Residents are moving into homes and using office space in Detroit's walkable neighborhoods at nearly six times the rate in 2018 as they were in 2010. And people in Pittsburgh moved into properties in walkable areas four times as much over the same period, the report found.

Leinberger credits the knowledge economy for igniting job growth and a population boom in many of these regions,

"All of these metros that are scoring high lead because they’re the centers of the knowledge economy where you can exchange that knowledge easily and quickly," he said. "It allows rising companies to hire the people that they need to grow from existing companies that are there."

But those population shifts are displacing longtime residents from their homes and in search of more affordable places to live far from a region's central business district.

Yet Foot Traffic Ahead found that several cities with reputations for high property values and rapid gentrification, such as New York, Washington D.C., and Boston, still offered a combined cost of housing and transit at a lower value relative to the surrounding suburbs.

In New York, for instance, 39 percent of the earnings in households at or below 80 percent the median income in the city went towards rent — but only 9 percent was spent on transportation.
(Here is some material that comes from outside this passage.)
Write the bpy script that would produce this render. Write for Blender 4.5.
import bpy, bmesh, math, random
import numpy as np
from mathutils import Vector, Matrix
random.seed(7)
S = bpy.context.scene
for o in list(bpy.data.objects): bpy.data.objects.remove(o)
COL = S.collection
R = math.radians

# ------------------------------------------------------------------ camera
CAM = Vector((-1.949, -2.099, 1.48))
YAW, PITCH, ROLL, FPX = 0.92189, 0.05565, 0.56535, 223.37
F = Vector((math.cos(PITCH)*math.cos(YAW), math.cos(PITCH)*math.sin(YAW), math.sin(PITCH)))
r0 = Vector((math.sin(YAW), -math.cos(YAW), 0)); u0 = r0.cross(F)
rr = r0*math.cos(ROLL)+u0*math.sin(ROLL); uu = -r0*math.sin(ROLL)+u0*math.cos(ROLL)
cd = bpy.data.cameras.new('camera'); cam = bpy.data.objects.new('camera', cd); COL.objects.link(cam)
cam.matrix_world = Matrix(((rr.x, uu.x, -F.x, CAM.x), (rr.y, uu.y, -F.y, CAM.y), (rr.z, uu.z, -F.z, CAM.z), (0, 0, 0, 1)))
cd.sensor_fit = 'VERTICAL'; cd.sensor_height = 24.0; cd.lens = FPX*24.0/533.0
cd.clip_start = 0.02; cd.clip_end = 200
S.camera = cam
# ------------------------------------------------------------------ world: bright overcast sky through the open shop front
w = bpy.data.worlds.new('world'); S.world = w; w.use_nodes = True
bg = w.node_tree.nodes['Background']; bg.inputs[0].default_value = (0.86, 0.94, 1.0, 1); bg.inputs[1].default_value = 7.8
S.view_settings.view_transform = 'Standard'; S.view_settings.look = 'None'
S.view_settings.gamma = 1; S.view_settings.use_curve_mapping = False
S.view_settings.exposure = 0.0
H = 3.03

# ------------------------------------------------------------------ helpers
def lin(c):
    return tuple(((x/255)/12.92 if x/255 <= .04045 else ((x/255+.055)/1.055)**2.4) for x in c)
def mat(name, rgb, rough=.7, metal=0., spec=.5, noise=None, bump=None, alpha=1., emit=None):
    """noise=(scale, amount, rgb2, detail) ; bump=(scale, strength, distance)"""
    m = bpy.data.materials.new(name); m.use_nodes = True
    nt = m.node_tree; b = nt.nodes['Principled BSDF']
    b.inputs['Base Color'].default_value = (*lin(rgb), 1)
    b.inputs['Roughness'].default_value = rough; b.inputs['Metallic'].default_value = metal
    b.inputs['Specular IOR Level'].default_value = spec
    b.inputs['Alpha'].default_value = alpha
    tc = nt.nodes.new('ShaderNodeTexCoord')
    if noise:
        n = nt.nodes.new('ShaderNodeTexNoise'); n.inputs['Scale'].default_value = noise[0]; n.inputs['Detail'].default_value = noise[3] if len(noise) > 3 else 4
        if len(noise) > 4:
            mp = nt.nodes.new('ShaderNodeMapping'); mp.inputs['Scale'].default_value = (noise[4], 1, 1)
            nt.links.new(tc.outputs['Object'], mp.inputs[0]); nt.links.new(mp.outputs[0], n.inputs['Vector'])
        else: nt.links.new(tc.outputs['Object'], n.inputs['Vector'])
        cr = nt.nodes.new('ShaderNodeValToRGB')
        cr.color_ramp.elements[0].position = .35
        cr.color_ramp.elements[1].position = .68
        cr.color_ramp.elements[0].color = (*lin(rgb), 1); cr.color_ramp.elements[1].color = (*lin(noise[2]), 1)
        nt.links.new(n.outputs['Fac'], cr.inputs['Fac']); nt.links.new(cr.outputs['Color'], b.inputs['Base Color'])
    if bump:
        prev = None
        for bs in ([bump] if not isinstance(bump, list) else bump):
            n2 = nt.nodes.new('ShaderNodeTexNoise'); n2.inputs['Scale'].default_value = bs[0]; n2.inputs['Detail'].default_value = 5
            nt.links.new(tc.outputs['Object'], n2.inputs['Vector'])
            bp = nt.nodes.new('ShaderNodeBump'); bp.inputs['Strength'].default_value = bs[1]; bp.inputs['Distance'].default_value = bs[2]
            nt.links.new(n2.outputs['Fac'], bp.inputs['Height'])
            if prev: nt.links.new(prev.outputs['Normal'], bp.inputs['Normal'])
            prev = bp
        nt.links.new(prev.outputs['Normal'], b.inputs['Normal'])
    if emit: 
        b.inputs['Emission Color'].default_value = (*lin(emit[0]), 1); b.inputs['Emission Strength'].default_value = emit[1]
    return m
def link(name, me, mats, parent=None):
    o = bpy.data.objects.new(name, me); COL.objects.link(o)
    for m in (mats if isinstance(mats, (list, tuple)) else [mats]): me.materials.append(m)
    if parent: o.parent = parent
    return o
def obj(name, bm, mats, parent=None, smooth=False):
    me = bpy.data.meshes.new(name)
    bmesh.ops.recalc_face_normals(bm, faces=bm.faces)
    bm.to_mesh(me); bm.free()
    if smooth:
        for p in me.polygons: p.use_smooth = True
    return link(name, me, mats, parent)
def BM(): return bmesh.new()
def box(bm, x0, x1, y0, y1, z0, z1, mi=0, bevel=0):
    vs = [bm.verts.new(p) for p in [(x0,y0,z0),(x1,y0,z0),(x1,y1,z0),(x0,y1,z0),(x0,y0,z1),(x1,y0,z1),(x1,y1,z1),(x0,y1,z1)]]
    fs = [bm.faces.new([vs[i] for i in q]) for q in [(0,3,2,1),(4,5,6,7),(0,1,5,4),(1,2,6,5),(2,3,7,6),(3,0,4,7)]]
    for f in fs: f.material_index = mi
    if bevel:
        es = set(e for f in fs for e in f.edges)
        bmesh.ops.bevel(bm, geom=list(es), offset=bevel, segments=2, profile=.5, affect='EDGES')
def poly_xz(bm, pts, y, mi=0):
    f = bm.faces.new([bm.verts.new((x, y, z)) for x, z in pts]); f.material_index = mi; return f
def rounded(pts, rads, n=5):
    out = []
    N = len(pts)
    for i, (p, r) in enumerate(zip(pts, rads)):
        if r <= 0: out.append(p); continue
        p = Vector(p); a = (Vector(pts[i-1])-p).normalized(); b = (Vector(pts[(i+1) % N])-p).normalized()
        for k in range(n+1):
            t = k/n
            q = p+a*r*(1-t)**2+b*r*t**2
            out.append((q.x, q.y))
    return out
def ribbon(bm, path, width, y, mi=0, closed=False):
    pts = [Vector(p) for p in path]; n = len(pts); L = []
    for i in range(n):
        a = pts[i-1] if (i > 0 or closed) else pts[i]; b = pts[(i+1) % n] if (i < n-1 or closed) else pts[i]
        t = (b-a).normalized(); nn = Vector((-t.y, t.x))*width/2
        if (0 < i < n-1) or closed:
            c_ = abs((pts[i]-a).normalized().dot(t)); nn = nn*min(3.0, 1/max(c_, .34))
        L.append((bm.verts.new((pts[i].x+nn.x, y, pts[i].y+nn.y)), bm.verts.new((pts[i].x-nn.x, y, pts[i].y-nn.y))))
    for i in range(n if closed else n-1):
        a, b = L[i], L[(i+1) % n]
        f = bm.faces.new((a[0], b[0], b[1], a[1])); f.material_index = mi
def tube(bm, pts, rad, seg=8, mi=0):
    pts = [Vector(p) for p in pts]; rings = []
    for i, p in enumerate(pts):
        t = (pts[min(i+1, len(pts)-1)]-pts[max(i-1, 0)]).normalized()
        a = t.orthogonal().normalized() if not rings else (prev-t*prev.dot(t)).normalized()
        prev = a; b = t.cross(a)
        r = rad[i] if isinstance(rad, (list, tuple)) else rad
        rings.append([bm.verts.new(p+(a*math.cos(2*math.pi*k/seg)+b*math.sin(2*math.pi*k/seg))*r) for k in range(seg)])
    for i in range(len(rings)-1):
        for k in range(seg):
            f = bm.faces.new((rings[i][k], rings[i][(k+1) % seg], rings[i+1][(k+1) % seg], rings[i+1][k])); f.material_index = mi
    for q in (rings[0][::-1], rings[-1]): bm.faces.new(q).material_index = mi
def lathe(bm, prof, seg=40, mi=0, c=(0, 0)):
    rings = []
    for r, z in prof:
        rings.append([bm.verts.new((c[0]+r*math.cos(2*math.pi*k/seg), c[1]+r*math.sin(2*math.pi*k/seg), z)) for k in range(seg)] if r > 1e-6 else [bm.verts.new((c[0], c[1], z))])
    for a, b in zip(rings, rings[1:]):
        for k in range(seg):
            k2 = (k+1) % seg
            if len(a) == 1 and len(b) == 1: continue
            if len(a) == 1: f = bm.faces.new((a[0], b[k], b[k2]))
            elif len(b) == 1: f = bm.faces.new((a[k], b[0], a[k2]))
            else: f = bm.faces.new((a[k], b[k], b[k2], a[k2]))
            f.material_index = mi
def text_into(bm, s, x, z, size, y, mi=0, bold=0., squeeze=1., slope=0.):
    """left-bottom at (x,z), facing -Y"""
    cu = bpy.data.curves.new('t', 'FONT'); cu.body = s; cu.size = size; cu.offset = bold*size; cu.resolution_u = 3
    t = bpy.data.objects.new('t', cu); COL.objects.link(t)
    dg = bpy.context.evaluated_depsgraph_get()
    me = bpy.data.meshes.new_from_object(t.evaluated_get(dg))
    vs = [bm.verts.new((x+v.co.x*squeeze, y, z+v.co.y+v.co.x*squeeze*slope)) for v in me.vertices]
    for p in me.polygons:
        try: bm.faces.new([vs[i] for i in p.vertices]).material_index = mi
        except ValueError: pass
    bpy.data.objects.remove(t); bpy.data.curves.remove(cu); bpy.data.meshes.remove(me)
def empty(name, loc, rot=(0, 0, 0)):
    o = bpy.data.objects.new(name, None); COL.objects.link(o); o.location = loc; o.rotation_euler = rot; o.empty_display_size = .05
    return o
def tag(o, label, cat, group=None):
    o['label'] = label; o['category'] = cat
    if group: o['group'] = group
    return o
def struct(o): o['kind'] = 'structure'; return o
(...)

In Washington D.C., 35 percent of earnings for similar families went toward housing, with 10 percent spent on transit.

A similar family in Los Angeles, on the other hand, spent 42 percent of its earnings on housing and another 18 percent of its paycheck to get around — making the region the least equitable place in the country to live.

LA's suburbs are slowly urbanizing thanks to its investment in expanded rail and bus systems. And other metro areas like Miami are making long-term investments in transit that could change how millions of Americans live and work in the 21st century.

"Cars are going to be around forever, but condemning people to having one choice is not what a capitalist society thrives on," Leinberger said. "It is very important for local regions to invest in rail transit, bus rapid transit, and bike lanes to give people options, particularly low-income people. But it’s really for everybody."